At our Marketplace Ambassadors monthly meeting last Friday Braden Greer spoke on the connection between loving others and our work. It was a defining message for us.
He gave this message in longer form here at the How We Work series.
Why do I think this was a defining message? I invite you to explore that for yourself by listening, but I’d say because his message was self-evidently clear and authoritative, which is how the plain teaching of Scripture should land on us.
Colossians 3:23-24 makes the clear point that our work is to be motivated by love and allegiance to Christ:
Whatever you do, work heartily, as for the Lord and not for men, knowing that from the Lord you will receive the inheritance as your reward. You are serving the Lord Christ.
Yet, if we are to serve Christ at all, we must submit to his call to love others as inseparable from loving God. This is the authoritative answer Christ gives to the famous question of Matthew 22:34-40:
But when the Pharisees heard that he had silenced the Sadducees, they gathered together. And one of them, a lawyer, asked him a question to test him. “Teacher, which is the great commandment in the Law?” And he said to him, “You shall love the Lord your God with all your heart and with all your soul and with all your mind. This is the great and first commandment. And a second is like it: You shall love your neighbor as yourself. On these two commandments depend all the Law and the Prophets.”
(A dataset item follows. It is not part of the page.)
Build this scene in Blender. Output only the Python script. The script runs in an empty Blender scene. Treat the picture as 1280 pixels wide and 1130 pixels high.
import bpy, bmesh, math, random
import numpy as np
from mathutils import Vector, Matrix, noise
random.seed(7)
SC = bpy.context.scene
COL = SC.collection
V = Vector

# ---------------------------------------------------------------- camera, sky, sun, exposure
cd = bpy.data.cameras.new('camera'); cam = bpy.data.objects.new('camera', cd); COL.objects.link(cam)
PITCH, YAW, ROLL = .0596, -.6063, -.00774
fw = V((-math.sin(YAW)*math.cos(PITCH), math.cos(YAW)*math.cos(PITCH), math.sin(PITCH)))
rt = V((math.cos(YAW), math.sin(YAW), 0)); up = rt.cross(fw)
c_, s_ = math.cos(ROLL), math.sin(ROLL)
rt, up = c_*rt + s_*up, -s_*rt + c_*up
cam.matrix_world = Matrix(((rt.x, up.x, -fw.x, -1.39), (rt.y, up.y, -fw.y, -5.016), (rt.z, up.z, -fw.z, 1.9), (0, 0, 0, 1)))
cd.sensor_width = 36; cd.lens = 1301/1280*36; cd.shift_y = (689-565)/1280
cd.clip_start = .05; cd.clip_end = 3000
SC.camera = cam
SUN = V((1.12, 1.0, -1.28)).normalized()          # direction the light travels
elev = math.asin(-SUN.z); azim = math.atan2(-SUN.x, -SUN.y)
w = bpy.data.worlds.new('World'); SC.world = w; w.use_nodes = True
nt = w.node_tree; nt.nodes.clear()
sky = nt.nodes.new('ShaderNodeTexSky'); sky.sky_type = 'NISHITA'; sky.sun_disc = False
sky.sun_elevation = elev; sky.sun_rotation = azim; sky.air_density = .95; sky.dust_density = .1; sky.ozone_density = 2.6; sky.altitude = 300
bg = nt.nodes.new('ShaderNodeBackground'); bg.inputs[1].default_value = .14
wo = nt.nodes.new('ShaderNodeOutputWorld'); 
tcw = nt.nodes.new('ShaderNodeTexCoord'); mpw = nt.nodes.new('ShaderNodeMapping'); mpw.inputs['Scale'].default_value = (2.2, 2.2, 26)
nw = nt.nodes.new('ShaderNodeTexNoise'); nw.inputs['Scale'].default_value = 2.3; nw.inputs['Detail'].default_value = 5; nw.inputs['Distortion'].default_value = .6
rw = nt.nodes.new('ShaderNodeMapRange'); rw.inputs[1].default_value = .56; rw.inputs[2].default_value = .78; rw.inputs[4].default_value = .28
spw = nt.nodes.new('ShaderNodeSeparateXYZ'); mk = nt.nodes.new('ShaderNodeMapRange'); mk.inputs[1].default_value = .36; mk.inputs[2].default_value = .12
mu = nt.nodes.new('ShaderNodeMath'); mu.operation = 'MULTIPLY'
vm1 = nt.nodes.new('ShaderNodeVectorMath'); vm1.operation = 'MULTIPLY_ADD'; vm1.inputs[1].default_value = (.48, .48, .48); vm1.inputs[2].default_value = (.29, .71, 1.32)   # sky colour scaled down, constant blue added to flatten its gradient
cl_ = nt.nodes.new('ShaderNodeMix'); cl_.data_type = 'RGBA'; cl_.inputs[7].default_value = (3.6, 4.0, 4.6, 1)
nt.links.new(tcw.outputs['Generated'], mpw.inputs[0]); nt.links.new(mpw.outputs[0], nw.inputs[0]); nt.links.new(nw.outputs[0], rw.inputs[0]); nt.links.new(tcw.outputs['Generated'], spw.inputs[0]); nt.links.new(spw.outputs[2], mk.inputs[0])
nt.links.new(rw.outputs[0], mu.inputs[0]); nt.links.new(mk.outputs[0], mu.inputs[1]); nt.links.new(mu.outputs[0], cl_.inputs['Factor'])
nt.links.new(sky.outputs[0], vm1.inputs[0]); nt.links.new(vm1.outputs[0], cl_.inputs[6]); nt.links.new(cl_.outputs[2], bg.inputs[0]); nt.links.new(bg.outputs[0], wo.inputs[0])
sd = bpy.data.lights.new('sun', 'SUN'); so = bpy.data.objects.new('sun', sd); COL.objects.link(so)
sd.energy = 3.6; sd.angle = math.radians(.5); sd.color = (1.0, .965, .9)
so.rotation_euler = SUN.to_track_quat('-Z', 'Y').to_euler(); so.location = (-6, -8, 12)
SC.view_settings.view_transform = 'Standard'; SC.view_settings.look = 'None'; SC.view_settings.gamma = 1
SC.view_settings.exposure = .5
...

Which is the greatest commandment? Note the singular, as in “commandment” not “commandments.” Yet, Jesus offers two avenues of fulfillment: Love God and love others. And in both cases, the call to love is comprehensive. Love God with all we are, and love neighbor no less than we love ourselves (a clever way of also undercutting our self-love and pointing to the self-sacrificial nature of His love in us).
What an economy of words in this powerful answer. Do you see how Jesus seized this opportunity and gave us a model for how to love others in our work? His careful, thoughtful answer was an act of love to this lawyer and to all the hearers. Jesus produced an unforgettable saying in this moment, a product whose value ripples out to us in power and love today.
When God the Son became man, He set Himself to a unique work of redemption that alone could reconcile God and man. By virtue of our union with Christ, this same love is poised to get working in our work as Christians. We have an opportunity each day to vigorously exert Christ’s love to others, and at the same time offer loving worship to our Creator.
What is your view of your work? Might this view redefine work for you?